Do you still wonder why I see elements of mass madness here?
If there's a key lesson here for you, it's this: learn to resist the lure of popular fads, whether market-related, or ideology-based. If you don't, you're likely to find yourself investing in the next Nortel, Bre-X, or Madoff fund, or windmills supported by tax credits.
Oh, yes, tax credits. If there's one area to watch out for, it's a virtuous industry needing tax credits to make it viable. In the 1960s, the Club of Rome concluded (based on some other dodgy data) that the world was running out of resources. So, the Canadian government gave inventory tax credits to mining companies. The result was overproduction, bankruptcies and low resource prices for years. There was a similar panic about oil in the '70s, so huge tax breaks were offered for drilling the polar icecaps. The drillers went bust, as did some RRSPs for the credulous who fell for it.

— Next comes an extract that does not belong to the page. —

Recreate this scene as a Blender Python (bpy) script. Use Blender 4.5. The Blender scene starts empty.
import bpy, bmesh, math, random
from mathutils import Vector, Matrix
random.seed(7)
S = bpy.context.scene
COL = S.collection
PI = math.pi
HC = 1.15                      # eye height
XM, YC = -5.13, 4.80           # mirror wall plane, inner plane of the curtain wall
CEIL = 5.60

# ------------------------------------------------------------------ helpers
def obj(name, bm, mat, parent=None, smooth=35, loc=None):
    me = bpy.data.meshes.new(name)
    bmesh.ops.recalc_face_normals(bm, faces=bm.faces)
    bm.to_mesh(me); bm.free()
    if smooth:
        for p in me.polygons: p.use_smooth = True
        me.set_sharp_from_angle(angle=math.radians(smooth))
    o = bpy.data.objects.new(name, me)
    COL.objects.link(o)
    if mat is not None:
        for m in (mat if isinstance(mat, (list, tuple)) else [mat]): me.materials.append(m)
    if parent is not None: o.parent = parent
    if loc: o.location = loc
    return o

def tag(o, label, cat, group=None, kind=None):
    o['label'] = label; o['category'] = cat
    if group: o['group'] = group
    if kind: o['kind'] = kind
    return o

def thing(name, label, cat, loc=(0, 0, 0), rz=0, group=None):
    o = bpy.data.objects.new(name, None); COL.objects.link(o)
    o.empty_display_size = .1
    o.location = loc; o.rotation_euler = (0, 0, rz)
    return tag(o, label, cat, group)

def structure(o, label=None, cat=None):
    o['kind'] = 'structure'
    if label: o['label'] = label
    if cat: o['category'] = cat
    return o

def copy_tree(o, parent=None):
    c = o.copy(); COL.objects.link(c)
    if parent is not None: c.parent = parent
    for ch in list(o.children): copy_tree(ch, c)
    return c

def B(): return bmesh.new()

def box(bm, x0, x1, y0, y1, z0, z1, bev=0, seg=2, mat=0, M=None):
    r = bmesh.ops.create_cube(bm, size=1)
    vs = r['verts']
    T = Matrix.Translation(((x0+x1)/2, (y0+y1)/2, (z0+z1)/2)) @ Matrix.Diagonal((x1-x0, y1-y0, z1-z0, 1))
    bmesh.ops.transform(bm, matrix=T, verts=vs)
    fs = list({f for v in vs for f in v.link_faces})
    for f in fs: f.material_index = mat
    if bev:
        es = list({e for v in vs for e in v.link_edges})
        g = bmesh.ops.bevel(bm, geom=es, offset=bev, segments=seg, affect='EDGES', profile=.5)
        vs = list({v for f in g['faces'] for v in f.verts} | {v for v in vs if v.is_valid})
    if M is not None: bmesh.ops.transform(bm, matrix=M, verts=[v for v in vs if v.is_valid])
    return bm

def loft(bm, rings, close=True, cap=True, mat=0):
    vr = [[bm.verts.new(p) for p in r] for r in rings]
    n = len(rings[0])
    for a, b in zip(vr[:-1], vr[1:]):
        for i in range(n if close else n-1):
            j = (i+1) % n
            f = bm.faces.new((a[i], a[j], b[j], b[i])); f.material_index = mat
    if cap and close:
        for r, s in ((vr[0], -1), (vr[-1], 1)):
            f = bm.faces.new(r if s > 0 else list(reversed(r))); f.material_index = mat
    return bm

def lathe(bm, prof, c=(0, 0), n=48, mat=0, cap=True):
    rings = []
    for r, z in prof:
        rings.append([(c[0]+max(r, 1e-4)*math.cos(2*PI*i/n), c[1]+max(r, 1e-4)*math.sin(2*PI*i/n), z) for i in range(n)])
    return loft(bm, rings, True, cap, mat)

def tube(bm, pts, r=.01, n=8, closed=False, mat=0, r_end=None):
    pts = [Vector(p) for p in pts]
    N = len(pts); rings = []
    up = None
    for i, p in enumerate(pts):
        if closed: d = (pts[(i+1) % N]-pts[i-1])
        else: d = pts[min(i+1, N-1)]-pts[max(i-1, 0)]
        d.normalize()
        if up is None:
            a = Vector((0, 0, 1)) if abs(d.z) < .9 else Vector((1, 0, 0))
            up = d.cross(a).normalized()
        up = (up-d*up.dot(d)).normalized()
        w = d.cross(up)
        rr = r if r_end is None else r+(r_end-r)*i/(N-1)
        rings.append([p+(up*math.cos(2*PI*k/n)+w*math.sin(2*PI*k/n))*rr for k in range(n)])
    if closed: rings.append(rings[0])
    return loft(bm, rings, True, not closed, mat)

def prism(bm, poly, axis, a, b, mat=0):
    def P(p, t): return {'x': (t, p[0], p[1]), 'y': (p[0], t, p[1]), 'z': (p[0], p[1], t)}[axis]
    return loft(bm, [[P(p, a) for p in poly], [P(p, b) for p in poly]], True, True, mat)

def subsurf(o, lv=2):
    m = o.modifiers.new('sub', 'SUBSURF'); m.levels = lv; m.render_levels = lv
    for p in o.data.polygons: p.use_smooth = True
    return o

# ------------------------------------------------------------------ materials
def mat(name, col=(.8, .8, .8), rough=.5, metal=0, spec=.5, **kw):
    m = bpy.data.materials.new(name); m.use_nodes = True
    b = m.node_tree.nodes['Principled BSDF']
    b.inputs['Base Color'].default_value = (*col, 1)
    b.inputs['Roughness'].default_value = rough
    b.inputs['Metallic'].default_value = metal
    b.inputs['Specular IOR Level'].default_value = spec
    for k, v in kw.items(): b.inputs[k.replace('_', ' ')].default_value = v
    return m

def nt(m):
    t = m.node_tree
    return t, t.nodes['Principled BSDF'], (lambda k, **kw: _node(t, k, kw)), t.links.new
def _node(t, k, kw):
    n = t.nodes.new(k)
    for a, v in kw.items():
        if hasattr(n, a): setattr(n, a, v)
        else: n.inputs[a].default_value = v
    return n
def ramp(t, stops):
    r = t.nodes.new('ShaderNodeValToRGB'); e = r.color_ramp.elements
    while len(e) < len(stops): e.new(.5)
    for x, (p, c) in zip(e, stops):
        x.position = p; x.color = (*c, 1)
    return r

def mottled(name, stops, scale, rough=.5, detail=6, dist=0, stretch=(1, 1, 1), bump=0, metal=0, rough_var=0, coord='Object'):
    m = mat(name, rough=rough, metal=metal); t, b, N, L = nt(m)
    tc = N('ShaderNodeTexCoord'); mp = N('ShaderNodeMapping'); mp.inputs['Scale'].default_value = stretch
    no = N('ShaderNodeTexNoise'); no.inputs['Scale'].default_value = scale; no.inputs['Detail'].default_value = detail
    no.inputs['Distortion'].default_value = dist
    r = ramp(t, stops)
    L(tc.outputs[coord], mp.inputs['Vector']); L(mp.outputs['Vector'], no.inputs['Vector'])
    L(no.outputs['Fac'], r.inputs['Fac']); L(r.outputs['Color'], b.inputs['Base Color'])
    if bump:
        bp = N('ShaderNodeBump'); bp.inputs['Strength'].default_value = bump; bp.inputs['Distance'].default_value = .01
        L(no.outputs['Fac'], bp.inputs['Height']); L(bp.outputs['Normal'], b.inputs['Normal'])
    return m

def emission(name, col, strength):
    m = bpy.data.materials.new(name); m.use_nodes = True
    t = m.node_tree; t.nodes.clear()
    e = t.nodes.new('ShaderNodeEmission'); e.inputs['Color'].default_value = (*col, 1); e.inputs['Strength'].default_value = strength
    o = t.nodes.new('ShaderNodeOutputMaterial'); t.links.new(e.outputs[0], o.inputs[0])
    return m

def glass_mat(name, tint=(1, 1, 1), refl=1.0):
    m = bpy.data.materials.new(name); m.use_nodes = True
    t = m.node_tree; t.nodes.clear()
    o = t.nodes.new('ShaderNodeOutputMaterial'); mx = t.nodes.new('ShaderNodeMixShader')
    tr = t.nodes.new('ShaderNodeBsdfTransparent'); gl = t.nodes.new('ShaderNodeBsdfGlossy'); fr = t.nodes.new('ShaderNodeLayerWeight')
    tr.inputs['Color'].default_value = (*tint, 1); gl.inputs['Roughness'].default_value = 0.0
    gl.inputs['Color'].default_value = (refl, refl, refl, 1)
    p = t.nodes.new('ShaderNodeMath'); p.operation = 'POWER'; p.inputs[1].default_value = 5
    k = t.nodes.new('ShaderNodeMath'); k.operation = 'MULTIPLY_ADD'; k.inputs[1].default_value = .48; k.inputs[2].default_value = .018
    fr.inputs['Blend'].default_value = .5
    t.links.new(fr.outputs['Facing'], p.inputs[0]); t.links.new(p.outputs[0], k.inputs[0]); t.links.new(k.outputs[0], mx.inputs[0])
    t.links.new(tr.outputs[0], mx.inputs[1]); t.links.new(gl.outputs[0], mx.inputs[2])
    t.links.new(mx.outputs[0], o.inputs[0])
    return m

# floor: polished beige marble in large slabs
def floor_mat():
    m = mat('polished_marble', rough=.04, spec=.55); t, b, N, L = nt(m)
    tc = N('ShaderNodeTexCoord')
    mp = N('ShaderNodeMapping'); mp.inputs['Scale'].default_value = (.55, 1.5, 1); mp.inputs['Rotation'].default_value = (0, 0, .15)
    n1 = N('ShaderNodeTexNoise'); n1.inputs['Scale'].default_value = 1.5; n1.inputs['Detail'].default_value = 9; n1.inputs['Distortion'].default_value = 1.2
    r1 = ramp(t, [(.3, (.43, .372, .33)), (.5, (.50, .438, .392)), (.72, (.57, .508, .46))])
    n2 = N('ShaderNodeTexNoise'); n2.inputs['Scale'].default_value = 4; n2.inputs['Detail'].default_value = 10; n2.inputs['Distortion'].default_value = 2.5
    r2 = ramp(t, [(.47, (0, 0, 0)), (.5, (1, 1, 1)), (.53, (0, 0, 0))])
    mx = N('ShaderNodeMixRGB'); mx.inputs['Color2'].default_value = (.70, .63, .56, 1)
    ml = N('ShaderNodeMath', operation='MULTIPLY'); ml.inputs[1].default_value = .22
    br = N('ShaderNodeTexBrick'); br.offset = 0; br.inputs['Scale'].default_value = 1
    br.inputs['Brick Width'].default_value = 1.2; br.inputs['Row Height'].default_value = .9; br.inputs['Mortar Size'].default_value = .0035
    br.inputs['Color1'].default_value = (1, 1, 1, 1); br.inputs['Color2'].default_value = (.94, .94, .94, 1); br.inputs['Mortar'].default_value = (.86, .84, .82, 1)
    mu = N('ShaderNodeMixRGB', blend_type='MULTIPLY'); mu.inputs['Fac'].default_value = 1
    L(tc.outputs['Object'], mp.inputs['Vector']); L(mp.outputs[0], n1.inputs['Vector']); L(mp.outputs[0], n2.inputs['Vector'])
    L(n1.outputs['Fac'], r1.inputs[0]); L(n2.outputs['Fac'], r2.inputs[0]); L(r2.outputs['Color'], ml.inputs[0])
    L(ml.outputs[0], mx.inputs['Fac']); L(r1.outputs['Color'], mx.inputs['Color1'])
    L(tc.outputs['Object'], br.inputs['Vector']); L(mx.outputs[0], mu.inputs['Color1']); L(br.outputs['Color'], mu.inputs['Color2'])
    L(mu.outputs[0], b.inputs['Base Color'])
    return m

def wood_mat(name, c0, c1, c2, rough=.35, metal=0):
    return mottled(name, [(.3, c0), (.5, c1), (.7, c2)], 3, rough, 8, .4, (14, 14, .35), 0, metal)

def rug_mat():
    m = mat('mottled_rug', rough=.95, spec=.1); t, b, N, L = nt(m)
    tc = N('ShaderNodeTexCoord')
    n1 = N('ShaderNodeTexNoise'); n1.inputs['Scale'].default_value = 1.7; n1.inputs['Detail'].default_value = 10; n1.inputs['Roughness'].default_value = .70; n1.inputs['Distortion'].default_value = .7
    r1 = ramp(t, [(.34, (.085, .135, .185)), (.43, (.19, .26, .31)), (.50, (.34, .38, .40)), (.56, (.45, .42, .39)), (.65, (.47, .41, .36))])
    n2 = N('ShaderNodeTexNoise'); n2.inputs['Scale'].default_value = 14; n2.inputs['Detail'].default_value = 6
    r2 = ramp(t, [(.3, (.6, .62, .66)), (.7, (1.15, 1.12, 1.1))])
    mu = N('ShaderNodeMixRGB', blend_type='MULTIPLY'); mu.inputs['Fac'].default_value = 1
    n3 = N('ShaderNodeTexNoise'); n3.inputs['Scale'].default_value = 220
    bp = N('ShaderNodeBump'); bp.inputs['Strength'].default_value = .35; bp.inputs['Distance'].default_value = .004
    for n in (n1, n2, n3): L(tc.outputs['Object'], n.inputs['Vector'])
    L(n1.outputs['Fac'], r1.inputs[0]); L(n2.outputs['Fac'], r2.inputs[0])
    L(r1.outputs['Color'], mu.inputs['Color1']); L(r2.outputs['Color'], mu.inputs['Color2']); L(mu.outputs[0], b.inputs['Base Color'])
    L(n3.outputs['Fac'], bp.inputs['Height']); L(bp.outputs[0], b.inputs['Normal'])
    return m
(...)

Honest scientists can fall prey to manias, too – especially investment scientists. Remember modern portfolio theory? It, too, was a popular mass-mania that came replete with math and famous professors, who got Nobel prizes for the silly notion that risk is equivalent to the squiggliness of a line, not ignorance of the fundamentals. This theory ushered in derivatives and the Basel I and II banking rules, which helped undermine the global banking system.
How could you know that modern portfolio theory was a popular mania, and that its science was bunk? Why, Warren Buffett warned you for years. The main supporters were professors and derivatives salesmen – all of whom, like Al Gore (another Nobelist), benefited from the foolishness, while the masses lost.
So how can you ensure you're not harmed in future by slick rhetoric? First, by forcing yourself to admit, when the first signs of fraud appear, that you have been duped. Don't let your pride stand in the way. Get out. This way, you avoid staying on to the grim end with future Nortels.
Second, whenever you see a talking head pushing a stock or a fashionable disaster on TV, ask yourself: “Who pays him?” Everyone in the market is talking up his book, yet once a mania starts, everyone has the same book, and so they all push the same thing higher until it all unravels.
How close are we to the unravelling of the global warming fad? I think it has started.
There are already calls in the United States and Britain for probes into Climategate, and dragging out all the lies and airing them in public will be the end of global warming.
So don't get stuck with investments tied to it, either directly, or via tax credits.